Ieri sera, dopo giorni di no comment, il premier britannico David Cameron ha ammesso di aver posseduto quote della società offshore del padre Ian. Il nome di Cameron senior, un agente di cambio della City scomparso nel 2010, compare nei Panama Papers fra i clienti dello studio legale Mossack Fonseca.
L’uomo di Downing Street ha concesso un’intervista in esclusiva alla tv privata ITV, nella quale ha spiegato di aver avuto quote in un fondo d’investimento gestito da Blairmore Holdings Inc., la finanziaria fondata dal padre alle Bahamas, ma di averle vendute tutte quattro mesi prima di essere eletto primo ministro.
“Voglio essere il più chiaro possibile sul passato, sul presente, sul futuro, anche perché francamente non ho nulla da nascondere”, ha detto Cameron. “Sono orgoglioso di mio padre, di quello che ha fatto e dell’azienda che ha avviato. Non posso sopportare di vedere il suo nome trascinato nel fango”.
Sia i dividendi, sia il ricavato della vendita – il Guardian parla di circa 19 mila sterline, quasi 25 mila euro al cambio di oggi – sarebbero stati regolarmente dichiarati al fisco britannico.

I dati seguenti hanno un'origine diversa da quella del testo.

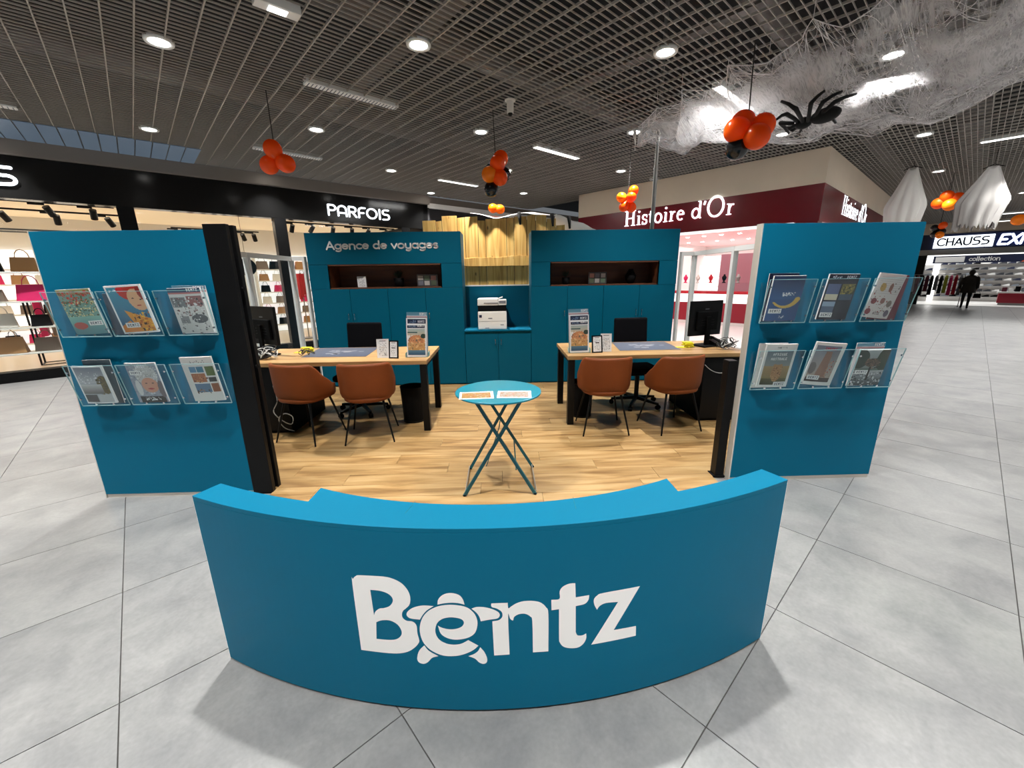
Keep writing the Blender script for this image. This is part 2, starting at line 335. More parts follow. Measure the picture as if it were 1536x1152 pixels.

Gli affari di Ian Cameron nei paradisi fiscali erano già noti alla stampa di settore: erano finiti sui giornali nel 2012 e nel 2014. Nel Regno Unito l’elusione fiscale non è reato, ma il premier, a parole, ha condannato più volte la pratica. E ora sulla sua immagine è comparsa una macchia difficile da ignorare.
Oltretutto, fino a ieri sera, il suo entourage si era sempre rifiutato di rispondere in modo diretto alle domande dei cronisti. Dapprima la portavoce di Downing Street aveva definito la questione “un affare privato”; poi aveva smentito che la partecipazione nel fondo d’investimento caraibico potesse portare benefici “futuri” a Cameron, senza dire niente sul passato, circostanza che aveva solo aumentato i sospetti.
Così sono arrivate le prime richieste di dimissioni: il primo è stato il deputato John Mann, componente della commissione Tesoro alla Camera dei Comuni, che su Twitter gli ha rinfacciato di aver avuto “sei anni di tempo per essere onesto con il Parlamento e i cittadini”. Ora perfino i bookmaker hanno incluso il leader conservatore nella rosa dei capi di governo in odore di abbandonare la poltrona. Nella lista dei candidati a seguire l’esempio del premier islandese Sigmundur Gunnlaugsson, che si è dimesso martedì scorso, Cameron è quotato al quarto posto dopo il presidente ucraino Petro Poroshenko, quello pakistano Nawaz Sharif e quello argentino Mauricio Macrì. E sulla sua testa oggi è caduta un’altra tegola: secondo il Financial Times, tre anni fa il premier scrisse all’allora presidente del Consiglio UE Herman van Rompuy per convincerlo a rivedere al ribasso una direttiva anti-riciclaggio e anti-elusione. “È importante riconoscere una differenza tra aziende e trust”, scriveva Cameron. Proseguiva pregando Bruxelles di non infierire, con gli strumenti pensati per punire gli abusi delle aziende, sugli strumenti finanziari usati dai cittadini britannici soprattutto per gestire le questioni ereditarie.
Qualche ora dopo Cameron – per via del fuso orario – anche Macrì è andato in tv a difendere le proprie ragioni. “Ho sempre rispettato la legge”, ha detto il presidente argentino, “ho detto la verità e non ho nulla da nascondere”.
Nei Papers, l’inquilino della Casa Rosada figura in prima persona, anche lui come titolare di una società con sede alle Bahamas, la Fleg Trading. La Procura Federale di Buenos Aires ha aperto un’inchiesta nei suoi confronti, affidata al magistrato Federico Delgado, che vuole determinare se il presidente abbia “omesso intenzionalmente” di citare la sua presunta partecipazione offshore nelle dichiarazioni fiscali. La Nacion, il quotidiano che pubblica in esclusiva per l’Argentina i risultati delle inchieste dell’ICIJ (“Consorzio internazionale dei giornalisti d’inchiesta”: in Italia escono su L’Espresso), sostiene che Macrì ne abbia assunto la presidenza dal 1998 al 2009. La Casa Rosada ha confermato che il gruppo controllato dalla famiglia del presidente operava offshore, ma nel pieno rispetto delle leggi. Da parte sua, Macrì ha dichiarato di non aver mai percepito un compenso per la carica né di avere altri introiti legati all’attività di Fleg Trading, e sarebbe questo il motivo per cui nulla di tutto questo compare nelle sue dichiarazioni dei redditi.